Thanks jack_mo. Must check it out soon.
posted by Infinite Jest at 11:12 AM on October 13, 2008


God, I love the Turbine Hall. And miss it so. Even the naff exhibitions are worth it for the space alone.
posted by slimepuppy at 1:11 PM on October 13, 2008


I'm not sure you get to leverage the massive array of ideas encapsulated by all of those novels simply by tossing them into your installation.

But then, I do love me some post-apoc, so more power to 'em.
posted by Robson at 3:59 PM on October 13, 2008


I'm not sure you get to leverage the massive array of ideas encapsulated by all of those novels simply by tossing them into your installation.
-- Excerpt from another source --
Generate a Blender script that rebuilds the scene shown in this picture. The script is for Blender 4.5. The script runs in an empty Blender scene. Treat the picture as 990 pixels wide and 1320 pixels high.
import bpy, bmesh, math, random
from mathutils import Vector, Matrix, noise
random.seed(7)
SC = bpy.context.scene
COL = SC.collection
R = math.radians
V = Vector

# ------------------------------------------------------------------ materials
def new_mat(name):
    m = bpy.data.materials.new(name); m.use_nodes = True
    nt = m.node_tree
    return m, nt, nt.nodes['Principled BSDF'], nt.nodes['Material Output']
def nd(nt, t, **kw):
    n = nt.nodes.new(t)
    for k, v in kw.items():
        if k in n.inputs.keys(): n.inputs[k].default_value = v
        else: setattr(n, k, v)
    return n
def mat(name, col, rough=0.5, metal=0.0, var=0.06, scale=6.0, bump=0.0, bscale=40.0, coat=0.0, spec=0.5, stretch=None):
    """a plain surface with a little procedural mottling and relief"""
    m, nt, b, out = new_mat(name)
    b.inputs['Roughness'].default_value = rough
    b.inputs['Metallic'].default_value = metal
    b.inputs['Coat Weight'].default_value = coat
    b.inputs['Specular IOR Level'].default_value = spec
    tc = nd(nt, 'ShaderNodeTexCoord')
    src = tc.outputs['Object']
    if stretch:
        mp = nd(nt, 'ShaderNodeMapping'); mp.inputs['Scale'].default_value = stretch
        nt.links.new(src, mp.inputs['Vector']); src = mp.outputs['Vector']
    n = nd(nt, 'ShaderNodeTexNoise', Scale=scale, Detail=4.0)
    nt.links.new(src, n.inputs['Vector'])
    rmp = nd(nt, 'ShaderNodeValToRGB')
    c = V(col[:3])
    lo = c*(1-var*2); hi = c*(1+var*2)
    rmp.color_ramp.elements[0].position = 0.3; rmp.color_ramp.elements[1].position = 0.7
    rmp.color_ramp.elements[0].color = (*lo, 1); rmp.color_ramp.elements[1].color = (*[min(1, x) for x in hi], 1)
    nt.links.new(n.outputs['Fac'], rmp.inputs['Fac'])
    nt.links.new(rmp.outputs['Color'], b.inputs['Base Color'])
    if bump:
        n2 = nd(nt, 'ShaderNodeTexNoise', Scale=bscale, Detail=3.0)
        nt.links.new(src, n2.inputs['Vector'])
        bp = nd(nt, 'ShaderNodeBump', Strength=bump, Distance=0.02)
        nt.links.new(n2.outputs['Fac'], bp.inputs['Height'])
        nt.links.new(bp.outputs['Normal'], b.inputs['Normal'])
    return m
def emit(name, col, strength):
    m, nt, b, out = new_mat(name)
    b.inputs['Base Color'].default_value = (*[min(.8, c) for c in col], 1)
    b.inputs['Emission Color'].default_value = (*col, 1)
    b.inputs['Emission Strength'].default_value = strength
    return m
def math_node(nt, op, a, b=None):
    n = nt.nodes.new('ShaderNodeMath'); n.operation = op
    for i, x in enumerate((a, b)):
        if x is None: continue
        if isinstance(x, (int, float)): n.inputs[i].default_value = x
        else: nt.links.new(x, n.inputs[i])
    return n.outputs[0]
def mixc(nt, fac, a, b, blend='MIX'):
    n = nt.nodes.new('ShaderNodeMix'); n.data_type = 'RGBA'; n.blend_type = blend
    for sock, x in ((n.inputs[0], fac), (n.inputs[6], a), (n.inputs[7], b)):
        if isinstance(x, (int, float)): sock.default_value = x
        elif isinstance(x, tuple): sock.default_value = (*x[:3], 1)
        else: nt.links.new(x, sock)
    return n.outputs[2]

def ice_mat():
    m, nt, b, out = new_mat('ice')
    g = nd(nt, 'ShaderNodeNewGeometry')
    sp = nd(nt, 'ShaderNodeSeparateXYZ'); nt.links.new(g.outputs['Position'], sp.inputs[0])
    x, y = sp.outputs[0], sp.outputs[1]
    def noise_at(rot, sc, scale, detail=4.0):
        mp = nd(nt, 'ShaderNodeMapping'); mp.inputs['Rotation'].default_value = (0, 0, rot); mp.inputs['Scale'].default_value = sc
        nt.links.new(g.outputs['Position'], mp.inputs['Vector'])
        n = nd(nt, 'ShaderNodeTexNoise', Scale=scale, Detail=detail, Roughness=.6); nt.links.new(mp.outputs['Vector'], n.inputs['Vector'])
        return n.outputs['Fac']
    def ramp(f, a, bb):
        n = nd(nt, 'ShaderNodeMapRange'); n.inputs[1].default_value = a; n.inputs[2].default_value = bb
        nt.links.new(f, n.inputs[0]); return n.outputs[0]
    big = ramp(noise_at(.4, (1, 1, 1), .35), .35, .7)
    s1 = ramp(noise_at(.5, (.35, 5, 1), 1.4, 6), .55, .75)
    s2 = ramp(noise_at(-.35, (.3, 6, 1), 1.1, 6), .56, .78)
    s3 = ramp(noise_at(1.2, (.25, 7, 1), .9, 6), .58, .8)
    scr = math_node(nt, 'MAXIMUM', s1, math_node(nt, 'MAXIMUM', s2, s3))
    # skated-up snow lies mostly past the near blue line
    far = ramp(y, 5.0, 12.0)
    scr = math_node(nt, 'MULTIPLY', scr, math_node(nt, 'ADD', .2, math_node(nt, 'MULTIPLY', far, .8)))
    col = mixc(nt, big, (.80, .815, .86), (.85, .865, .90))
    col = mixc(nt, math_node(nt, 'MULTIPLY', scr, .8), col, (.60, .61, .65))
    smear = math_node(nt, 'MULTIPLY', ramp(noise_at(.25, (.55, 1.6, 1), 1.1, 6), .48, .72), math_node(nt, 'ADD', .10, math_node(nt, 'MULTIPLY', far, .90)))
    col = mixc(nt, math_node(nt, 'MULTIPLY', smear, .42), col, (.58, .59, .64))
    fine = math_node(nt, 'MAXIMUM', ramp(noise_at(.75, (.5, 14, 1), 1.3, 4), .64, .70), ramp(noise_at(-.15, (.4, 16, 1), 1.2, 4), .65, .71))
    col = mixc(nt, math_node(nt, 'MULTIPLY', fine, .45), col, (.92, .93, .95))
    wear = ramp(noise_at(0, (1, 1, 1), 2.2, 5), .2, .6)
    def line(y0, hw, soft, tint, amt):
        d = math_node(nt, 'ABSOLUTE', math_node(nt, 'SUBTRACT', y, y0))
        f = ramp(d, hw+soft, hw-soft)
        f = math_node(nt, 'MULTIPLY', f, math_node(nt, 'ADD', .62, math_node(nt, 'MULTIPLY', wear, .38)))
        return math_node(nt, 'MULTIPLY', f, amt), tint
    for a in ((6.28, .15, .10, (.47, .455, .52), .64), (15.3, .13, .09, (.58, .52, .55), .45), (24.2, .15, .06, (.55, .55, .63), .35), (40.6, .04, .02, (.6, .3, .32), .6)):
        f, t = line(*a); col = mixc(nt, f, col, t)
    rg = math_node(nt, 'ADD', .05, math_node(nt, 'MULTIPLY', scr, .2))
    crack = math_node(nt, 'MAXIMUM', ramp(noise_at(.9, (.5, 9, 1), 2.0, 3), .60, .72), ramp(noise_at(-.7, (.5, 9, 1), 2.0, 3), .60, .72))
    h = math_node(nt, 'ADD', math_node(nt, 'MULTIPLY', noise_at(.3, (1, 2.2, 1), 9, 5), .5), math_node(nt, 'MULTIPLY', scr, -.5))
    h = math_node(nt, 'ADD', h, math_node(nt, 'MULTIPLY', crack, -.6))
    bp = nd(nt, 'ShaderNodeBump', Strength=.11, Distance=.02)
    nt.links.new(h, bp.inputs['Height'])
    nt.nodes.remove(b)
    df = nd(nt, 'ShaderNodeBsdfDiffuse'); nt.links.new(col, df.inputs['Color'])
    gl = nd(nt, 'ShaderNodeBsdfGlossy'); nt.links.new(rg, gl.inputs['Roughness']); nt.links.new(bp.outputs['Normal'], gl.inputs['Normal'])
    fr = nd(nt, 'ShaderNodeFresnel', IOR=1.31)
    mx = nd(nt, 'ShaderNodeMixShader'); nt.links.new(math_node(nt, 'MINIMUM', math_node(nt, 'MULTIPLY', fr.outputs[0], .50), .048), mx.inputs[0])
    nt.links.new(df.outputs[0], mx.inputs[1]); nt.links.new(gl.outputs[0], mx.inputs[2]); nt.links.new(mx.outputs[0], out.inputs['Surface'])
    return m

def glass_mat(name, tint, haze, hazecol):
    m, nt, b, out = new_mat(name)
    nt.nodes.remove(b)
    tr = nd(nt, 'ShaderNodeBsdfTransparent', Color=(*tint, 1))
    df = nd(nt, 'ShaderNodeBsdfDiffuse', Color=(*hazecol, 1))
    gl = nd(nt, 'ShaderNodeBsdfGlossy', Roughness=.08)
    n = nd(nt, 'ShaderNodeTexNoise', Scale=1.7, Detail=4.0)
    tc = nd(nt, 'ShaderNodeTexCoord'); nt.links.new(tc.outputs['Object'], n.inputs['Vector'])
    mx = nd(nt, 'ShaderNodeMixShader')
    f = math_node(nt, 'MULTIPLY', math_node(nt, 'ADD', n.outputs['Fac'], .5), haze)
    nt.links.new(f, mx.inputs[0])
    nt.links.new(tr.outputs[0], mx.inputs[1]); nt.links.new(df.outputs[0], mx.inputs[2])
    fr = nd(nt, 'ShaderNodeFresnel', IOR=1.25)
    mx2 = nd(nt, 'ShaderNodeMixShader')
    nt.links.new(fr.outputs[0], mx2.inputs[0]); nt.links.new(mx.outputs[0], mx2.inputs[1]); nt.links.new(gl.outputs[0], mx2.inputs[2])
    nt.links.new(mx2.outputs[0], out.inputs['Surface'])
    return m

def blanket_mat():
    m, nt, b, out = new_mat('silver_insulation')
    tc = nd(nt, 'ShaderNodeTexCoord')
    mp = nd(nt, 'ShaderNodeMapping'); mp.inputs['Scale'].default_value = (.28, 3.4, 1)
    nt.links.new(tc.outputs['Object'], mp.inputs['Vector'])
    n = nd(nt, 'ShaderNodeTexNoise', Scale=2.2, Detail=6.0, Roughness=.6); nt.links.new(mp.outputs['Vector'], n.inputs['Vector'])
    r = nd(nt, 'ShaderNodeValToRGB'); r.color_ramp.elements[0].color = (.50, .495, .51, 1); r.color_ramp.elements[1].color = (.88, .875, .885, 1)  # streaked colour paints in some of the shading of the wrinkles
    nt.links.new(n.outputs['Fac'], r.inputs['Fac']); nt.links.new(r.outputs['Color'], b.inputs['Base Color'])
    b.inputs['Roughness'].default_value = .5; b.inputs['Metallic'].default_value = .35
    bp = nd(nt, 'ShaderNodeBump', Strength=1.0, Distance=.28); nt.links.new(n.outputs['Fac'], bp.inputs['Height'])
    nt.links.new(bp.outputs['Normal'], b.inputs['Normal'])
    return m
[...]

Pretty much everything there seems "tossed in" to me. Some pretty easy appropriation, I'd say.
posted by flapjax at midnite at 7:02 AM on October 14, 2008


the concept of TH.2058 is cool but the execution is sadly lacking. If you do go along to it I would recommend popping upstairs to the much better Cildo Meireles exhibition.
posted by ninebelow at 9:30 AM on October 14, 2008


i would like a giant spider friend plz
posted by pedstel at 10:17 PM on October 14, 2008 [1 favorite]


Art podcast: Private view with Adrian Searle - Dominique Gonzalez-Foerster
posted by fearfulsymmetry at 5:15 AM on October 16, 2008


Just went. Skip the Turbine hall exhibition. Boring.

Strongly seconding ninebelow. The Meireles exhibition is one of the best exhibitions I have seen in years!

Its a collection of beautiful, semi interactive installations. I loved the fish tank with the transparent fish while walking on broken glass. We both adored getting lost in the spiral arrangement of hanging rulers and listening to the oddly ticking broken clocks. We plan to go back.